A month ago in Madison, NJ, a pair of Durham entrepreneurs took the stage alongside 14 other innovators in the real estate industry.

They pitched a technology platform called First, which promises Realtors more relevant data and help predicting the best leads within their network and messaging them. 
 
An industry reporter covering the event called First “game-changing” and its predictive analytics tool “really sexy”. It’s a company “trying to creatively solve a “small” problem in the industry”, he wrote, probably why real estate behemoth Realogy selected it from a pool of 125 emerging technologies to pitch at the annual FWD Innovation Summit. 
 
First didn’t take home the $25,000 prize—the startup came in second—but its presence among the elite group is proof that a lot can happen in a year. Also, that getting immersed in an industry is critical for launching a new startup. 
 
The founders of First wouldn’t say they’ve completely pivoted since raising a $750K seed round last year to help Realtors with lead generation. They’d say that they dove deep into their industry, learned the real challenges that Realtors face and targeted their technology platform to solving them. 
 
Turns out that lead generation isn’t the big problem—120 million leads were sold to Realtors last year. But only about 15 percent of the 5.5 million real estate transactions that happened in 2015 came from leads. More than 70 percent of transactions came through pre-existing relationships. 
 
And according to First CEO and co-founder Mike Schneider, “people haven’t built a lot of technology to help agents do that better at scale.” 
 
And so the platform he and co-founder Jess Martin pitched in front of hundreds in New Jersey uses the startup’s powerful analytics engine to determine who in a Realtor’s existing network is most likely to buy a home, and then offers ways to personalize the right message to them. Realtors in 12 states are already using it. 
 
In coming weeks, the pair will close a bridge round of funding. And by year’s end, they hope to bring in $5 million in venture capital to ramp up sales and add on to their team of a dozen full-time and contract workers. They’re already hiring a marketing lead along with a sales account executive and product engineer. 
 
The First platform will be targeted to the highest performing real estate professionals in the field, the ones putting systems, processes and technologies in place to execute better on the growth side of their business. They could work for major brokerages like Realogy’s Berkshire Hathaway, Coldwell Banker or Sotheby’s, but 40 percent of brokerages are independent and that number is growing. First will especially target them.
 
First will replace traditional means of staying in touch with customers—the mass emails, magnet calendars, postcards and candy tins on doorsteps during holidays—with personalized follow up with people most likely to buy a new home in coming months. 
 
That comes from data crunched by First’s predictive analytics engine, which analyzes public and private data sets for 760 factors that determine the likelihood that a person will move. 
 
“We are helping them change their behavior and understand their network,” says Martin. “They are used to treating everyone the same.” 

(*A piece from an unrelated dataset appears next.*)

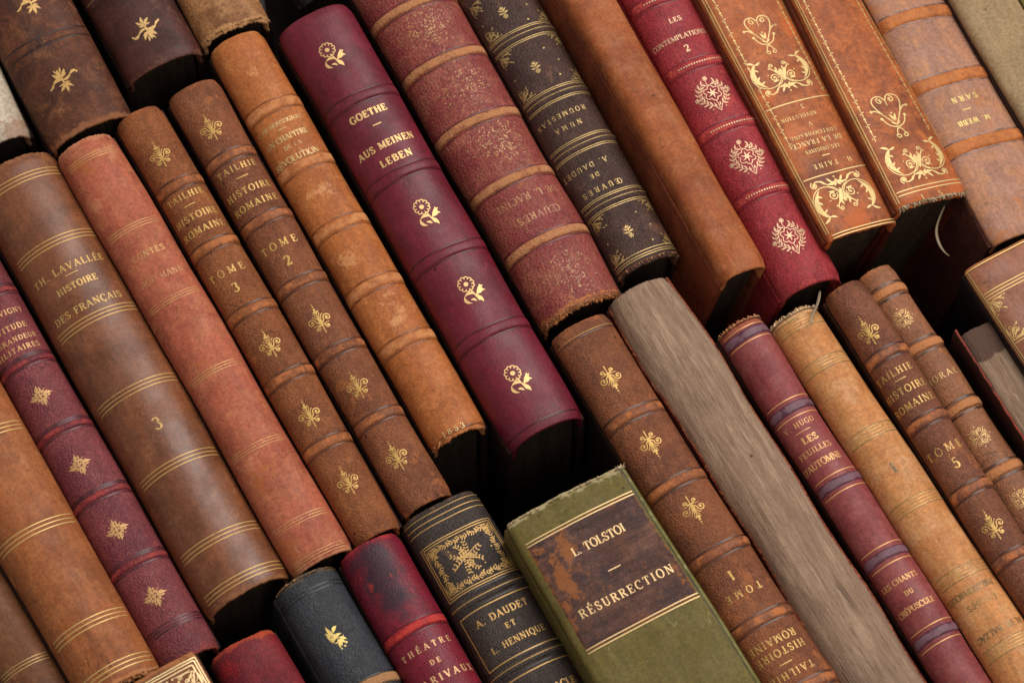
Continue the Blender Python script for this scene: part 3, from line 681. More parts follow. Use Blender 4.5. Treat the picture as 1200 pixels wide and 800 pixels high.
# ---- 6 pink calf
b = B('pink', 'faded salmon pink calf book lettered CONTES HOFFMANN with triple gilt lines', ((75, 205), (346, 682)), ((134, 160), (414, 643)), ('R', (133, 158)), ('R', (414, 643)),
      (176, 94, 68), (142, 68, 48), (188, 116, 80), (196, 130, 92), (172, 98, 50), grain=1500, gstr=.15, seed=16, r=.0085, wear=.45, group=G1, mot=.7, fray=(.5, .3), stains=[(310, 560, 30, .7), (330, 660, 28, .9), (370, 640, 16, .6), (95, 195, 26, .7), (235, 425, 14, .5)])
g = gilt('gilt_pink', b.base, (214, 166, 100), .4, 16)
for p in ((111, 181), (157, 264), (206, 347), (255, 431), (304, 520), (353, 607), (376, 646)): b.rule(p, g, (-3.6, 0, 3.6), .9, (-.72, .7))
b.text('CONTES', (173, 295), 9, g, 42, weight=.9); b.text('HOFFMANN', (189, 322), 9, g, 56, weight=.9)
# ---- 7, 8 the Roman history set
def roman(nm, label, L, R, s, e, base, dark, mott, bands, flo, seed, z=0, **kw):
    b = B(nm, label, L, R, s, e, base, dark, mott, (176, 104, 58), grain=2000, gstr=.5, seed=seed, r=kw.pop('r', .0075), z=z, group='brown volumes of the same Roman history set', fray=(.2, .2), wear=.25, mot=.5, rough=.46, **kw)
    bm = leather('band_' + nm, tuple(x * 1.02 for x in base), dark, mott, (190, 114, 64), None, 1500, .2, .45, seed + .5)
    bandset(b, bands, bm, .0038, .0011, .5, tw=2.2)
    g = gilt('gilt_' + nm, b.base, (216, 172, 92), .15, seed)
    return b, g
b, g = roman('roman_three', 'brown leather book lettered HISTOIRE ROMAINE TOME 3, beside the pink book', ((137, 153), (417, 644)), ((190, 127), (472, 617)), ('R', (189, 126)), ('R', (472, 616)),
             (146, 84, 46), (108, 58, 32), (158, 98, 58), [(207, 216), (249, 287), (292, 363), (337, 440), (382, 519)], 0, 17)
for p in ((187, 181), (316, 403), (362, 485), (407, 563)): b.orn(fleuron(), p, 31, g)
b.text('TAILHIE', (216, 229), 9.5, g, 48); b.dash((222, 240), g, 15); b.text('HISTOIRE', (229, 252), 10, g, 56); b.text('ROMAINE', (238, 267), 10, g, 56)
b.text('TOME', (265, 318), 11, g, 45); b.text('3', (276, 337), 14, g)
b, g = roman('roman_two', 'brown leather book lettered HISTOIRE ROMAINE TOME 2, against the orange tan book', ((197, 123), (476, 614)), ((254, 97), (529, 580)), ('R', (253, 96)), ('R', (529, 580)),
             (138, 80, 48), (102, 56, 36), (150, 94, 62), [(272, 181), (314, 254), (354, 329), (397, 408), (441, 489)], 0, 18)
for p in ((247, 150), (374, 374), (418, 451), (464, 534)): b.orn(fleuron(), p, 32, g)
b.text('TAILHIE', (277, 196), 9.5, g, 50); b.dash((284, 207), g, 15); b.text('HISTOIRE', (291, 221), 10, g, 58); b.text('ROMAINE', (299, 237), 10, g, 58)
b.text('TOME', (326, 286), 11.5, g, 46); b.text('2', (337, 305), 15, g)
# ---- 9 orange tan
b = B('orange_tan', 'orange tan book dated 1853 at its foot, lettered UN CHAPITRE DE LA RÉVOLUTION', ((244, 67), (506, 531)), ((307, 41), (571, 500)), ('R', (306, 40)), ('R', (571, 500)),
      (182, 106, 54), (152, 82, 38), (196, 124, 70), (206, 138, 86), (216, 152, 98), grain=1800, gstr=.2, seed=19, r=.0085, wear=.25, group=G1, fray=(.2, .6), stains=[(377, 226, 17, .75), (405, 300, 18, .8), (452, 352, 15, .6), (466, 372, 17, .75), (300, 85, 18, .6)], rough=.48)
bm = leather('band_orange', (182, 108, 58), (146, 80, 40), (194, 122, 70), (206, 138, 86), None, 1800, .2, .5, 19.5)
bandset(b, [(318, 125), (352, 194), (394, 264), (435, 334), (461, 407)], bm, .0046, .001, .6, tw=1.4)
g = gilt('gilt_orange', b.base, (226, 190, 128), .25, 19)
b.text('C. DE MONSEIGNAT', (326, 145), 6.5, g, 60); b.dash((331, 151), g, 11); b.text('UN CHAPITRE', (335, 161), 8.5, g, 56); b.text('DE LA', (343, 170), 6.5, g, 22); b.text('RÉVOLUTION', (347, 184), 9.5, g, 58)
b.text('1853', (531, 503), 8, g, 27, weight=.8); b.tufts(1, 26, b.mat, .0022, (-.9, -.3)); b.rule(None, b.tool, (0,), 1.4, (-.5, .95), name='tooled_line', y=-b.L + .0012)
# ---- 10 Goethe
b = B('crimson', 'deep wine red book with gilt daisies and the gilt title AUS MEINEN LEBEN', ((326, 47), (602, 539)), ((409, 10), (684, 490)), ('R', (409, 10)), ('R', (684, 490)),
      (112, 26, 42), (84, 14, 28), (118, 40, 58), (150, 48, 52), grain=2000, gstr=.13, rough=.38, seed=20, r=.011, p=2.1, wear=.06, edgewear=.1, fray=(.05, .05), group=G1, z=.004, mot=.4, spec=.65, flake=.645)
bandset(b, [(423, 113), (465, 212), (524, 296), (582, 384)][:1] + [(473, 201), (527, 294), (583, 384)], b.mat, .0040, .0011, .0, tw=1.6)
b.rule(None, b.tool, (0,), 1.7, (-.95, .95), name='tooled_line', y=-b.L + .0028)
g = gilt('gilt_crimson', b.base, (240, 196, 128), -.55, 20, .45)
for p in ((389, 65), (500, 249), (552, 340), (607, 444)): b.orn(daisy(), p, 36, g)
b.text('GOETHE', (431, 132), 10.5, g, 47, weight=1.35); b.dash((442, 145), g, 11, 1.4); b.text('AUS MEINEN', (451, 168), 10.5, g, 74, weight=1.35); b.text('LEBEN', (464, 184), 10.5, g, 40, weight=1.35)
# ---- 11 red brown grained
b = B('pebbled_red', 'wide pebbled red brown book with rubbed tan bands and a torn orange foot', ((414, 0), (637, 394)), ((535, 0), (731, 348)), ('R', (505, -52)), ('R', (731, 348)),
      (144, 70, 60), (124, 44, 50), (156, 94, 72), (196, 122, 66), grain=1150, gstr=.45, seed=21, r=.012, p=2.1, wear=.5, fray=(.5, 1.3), group=G1, rough=.42, mot=.75)
bm = leather('band_pebbled', (160, 96, 64), (128, 66, 46), (178, 114, 74), (190, 130, 86), None, 1500, .4, .5, 21.5)
bandset(b, [(467, 14), (517, 72), (560, 139), (612, 204), (643, 277)][:1] + [(516, 70), (560, 140), (610, 205), (643, 277)], bm, .0040, .0012, .75, tw=1.6)
g = gilt('gilt_faded', b.base, (196, 148, 94), .55, 21, .15)
for p in ((500, 30), (543, 102), (588, 165), (667, 320)): b.orn(stipple(b.rs), p, 62, g, wm=1)
b.text('DE L. RACINE', (617, 230), 11, g, 82, rot=180); b.text('ŒUVRES', (632, 250), 11, g, 54, rot=180)
b.tufts(1, 420, bm, .0016); b.rule(None, bm, (0, 2.5), 2.6, (-.97, .97), name='torn_edge', y=-b.L + .0006)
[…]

First costs $399/month and includes coaching. Another stream of revenue will come from partnerships with companies that compliment its services. Already, First integrates Durham startup AdWerx, so First’s Realtor customers can advertise to specific potential homebuyers in their network online and on mobile devices in a matter of three clicks. (More on AdWerx here.)
 
Schneider and Martin expect to partner with other companies that have creative marketing solutions. 
 
“We are focused on key integrations where we can help agents build custom follow up and have more ammo, and leverage our intelligence across all of that,” Schneider says. “We want to help them personalize at scale.” 
 
First’s next national gig is coming August 3, where Schneider will speak about artificial intelligence and predictive analytics on a panel at the Inman Connect conference. The keynote speakers for the event are telling—there’s the CEO of News Corp, which acquired the real estate tech company Move for nearly $1 billion, and the COO of Zillow Group, which bought Trulia last year for $2.5 billion. 
 
It’s a sign that investors continue to be interested in the space, but also that competition is heated. 
 
Martin says First has seen a couple of direct competitors pop up in the last six months, using similar language and marketing messages. 
But he believes First’s advantage is in the time the team spent understanding the industry’s challenges, building a solution to address them and networking in the right places. 
 
“It’s such a wide open area—trillions worth of transactions,” he says. “A lot of pop for a lot of companies to dive in here and solve problems agents are experiencing in really creative ways.”